** begin AVAILABLE DATA **

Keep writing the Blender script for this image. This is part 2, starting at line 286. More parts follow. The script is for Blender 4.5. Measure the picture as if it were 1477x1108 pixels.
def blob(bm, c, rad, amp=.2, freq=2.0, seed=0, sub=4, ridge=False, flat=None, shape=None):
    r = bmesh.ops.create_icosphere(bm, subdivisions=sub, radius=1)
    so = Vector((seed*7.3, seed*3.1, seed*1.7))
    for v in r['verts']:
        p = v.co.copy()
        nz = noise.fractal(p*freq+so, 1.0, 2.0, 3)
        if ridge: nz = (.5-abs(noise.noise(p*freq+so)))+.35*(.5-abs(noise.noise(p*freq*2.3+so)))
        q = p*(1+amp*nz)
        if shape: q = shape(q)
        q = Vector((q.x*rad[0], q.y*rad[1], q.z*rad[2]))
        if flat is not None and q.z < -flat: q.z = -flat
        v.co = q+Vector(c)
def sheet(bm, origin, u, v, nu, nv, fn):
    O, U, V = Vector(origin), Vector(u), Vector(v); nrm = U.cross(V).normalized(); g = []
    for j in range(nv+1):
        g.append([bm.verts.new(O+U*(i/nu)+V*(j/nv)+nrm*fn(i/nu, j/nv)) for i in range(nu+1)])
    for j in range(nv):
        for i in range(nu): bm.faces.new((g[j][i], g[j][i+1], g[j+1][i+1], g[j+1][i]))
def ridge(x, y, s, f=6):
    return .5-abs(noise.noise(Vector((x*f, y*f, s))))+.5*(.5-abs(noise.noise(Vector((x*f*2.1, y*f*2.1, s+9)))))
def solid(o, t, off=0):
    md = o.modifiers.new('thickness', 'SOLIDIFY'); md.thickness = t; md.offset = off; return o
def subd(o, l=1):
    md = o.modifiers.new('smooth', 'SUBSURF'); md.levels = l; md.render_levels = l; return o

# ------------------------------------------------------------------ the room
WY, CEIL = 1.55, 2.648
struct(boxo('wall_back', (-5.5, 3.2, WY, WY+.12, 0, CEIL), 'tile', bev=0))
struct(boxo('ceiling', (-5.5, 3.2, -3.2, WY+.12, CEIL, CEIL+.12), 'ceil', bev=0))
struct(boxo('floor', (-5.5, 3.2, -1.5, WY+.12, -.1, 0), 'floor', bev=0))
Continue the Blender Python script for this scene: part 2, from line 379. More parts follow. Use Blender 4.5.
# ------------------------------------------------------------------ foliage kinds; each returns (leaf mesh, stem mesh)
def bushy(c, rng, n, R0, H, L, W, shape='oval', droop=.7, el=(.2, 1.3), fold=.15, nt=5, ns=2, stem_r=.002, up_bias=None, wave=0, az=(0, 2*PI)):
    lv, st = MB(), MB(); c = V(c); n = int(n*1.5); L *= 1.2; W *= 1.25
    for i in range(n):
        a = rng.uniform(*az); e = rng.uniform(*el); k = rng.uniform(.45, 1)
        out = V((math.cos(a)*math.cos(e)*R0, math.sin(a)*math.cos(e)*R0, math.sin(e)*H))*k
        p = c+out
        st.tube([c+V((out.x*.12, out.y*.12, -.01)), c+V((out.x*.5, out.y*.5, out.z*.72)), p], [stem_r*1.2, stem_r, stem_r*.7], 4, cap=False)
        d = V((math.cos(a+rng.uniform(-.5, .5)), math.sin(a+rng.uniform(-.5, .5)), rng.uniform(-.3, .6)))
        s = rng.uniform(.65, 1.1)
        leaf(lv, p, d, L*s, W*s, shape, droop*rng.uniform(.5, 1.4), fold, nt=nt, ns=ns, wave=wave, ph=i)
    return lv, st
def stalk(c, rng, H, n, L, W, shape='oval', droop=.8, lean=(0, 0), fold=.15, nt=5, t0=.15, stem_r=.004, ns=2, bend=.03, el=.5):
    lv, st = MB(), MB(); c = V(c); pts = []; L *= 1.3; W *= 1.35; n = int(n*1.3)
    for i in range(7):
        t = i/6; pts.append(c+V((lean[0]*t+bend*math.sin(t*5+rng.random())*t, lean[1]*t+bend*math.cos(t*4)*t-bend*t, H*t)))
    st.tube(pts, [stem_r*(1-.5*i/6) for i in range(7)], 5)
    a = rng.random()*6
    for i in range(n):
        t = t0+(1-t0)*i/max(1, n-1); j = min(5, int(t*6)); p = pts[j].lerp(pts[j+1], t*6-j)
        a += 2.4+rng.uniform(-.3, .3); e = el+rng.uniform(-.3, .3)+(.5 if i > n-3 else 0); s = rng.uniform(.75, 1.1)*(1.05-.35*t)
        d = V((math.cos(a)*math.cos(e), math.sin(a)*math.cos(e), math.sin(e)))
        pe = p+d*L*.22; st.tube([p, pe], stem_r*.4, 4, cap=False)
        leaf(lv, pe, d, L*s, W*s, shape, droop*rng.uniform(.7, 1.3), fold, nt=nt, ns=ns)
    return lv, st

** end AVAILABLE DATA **

- _STATED GOAL_: Begin at the top of the records above and quote each line exactly, ending with the line that contains "0), 'floor', bev=0))".

- _IN RESPONSE_:
Keep writing the Blender script for this image. This is part 2, starting at line 286. More parts follow. The script is for Blender 4.5. Measure the picture as if it were 1477x1108 pixels.
def blob(bm, c, rad, amp=.2, freq=2.0, seed=0, sub=4, ridge=False, flat=None, shape=None):
    r = bmesh.ops.create_icosphere(bm, subdivisions=sub, radius=1)
    so = Vector((seed*7.3, seed*3.1, seed*1.7))
    for v in r['verts']:
        p = v.co.copy()
        nz = noise.fractal(p*freq+so, 1.0, 2.0, 3)
        if ridge: nz = (.5-abs(noise.noise(p*freq+so)))+.35*(.5-abs(noise.noise(p*freq*2.3+so)))
        q = p*(1+amp*nz)
        if shape: q = shape(q)
        q = Vector((q.x*rad[0], q.y*rad[1], q.z*rad[2]))
        if flat is not None and q.z < -flat: q.z = -flat
        v.co = q+Vector(c)
def sheet(bm, origin, u, v, nu, nv, fn):
    O, U, V = Vector(origin), Vector(u), Vector(v); nrm = U.cross(V).normalized(); g = []
    for j in range(nv+1):
        g.append([bm.verts.new(O+U*(i/nu)+V*(j/nv)+nrm*fn(i/nu, j/nv)) for i in range(nu+1)])
    for j in range(nv):
        for i in range(nu): bm.faces.new((g[j][i], g[j][i+1], g[j+1][i+1], g[j+1][i]))
def ridge(x, y, s, f=6):
    return .5-abs(noise.noise(Vector((x*f, y*f, s))))+.5*(.5-abs(noise.noise(Vector((x*f*2.1, y*f*2.1, s+9)))))
def solid(o, t, off=0):
    md = o.modifiers.new('thickness', 'SOLIDIFY'); md.thickness = t; md.offset = off; return o
def subd(o, l=1):
    md = o.modifiers.new('smooth', 'SUBSURF'); md.levels = l; md.render_levels = l; return o

# ------------------------------------------------------------------ the room
WY, CEIL = 1.55, 2.648
struct(boxo('wall_back', (-5.5, 3.2, WY, WY+.12, 0, CEIL), 'tile', bev=0))
struct(boxo('ceiling', (-5.5, 3.2, -3.2, WY+.12, CEIL, CEIL+.12), 'ceil', bev=0))
struct(boxo('floor', (-5.5, 3.2, -1.5, WY+.12, -.1, 0), 'floor', bev=0))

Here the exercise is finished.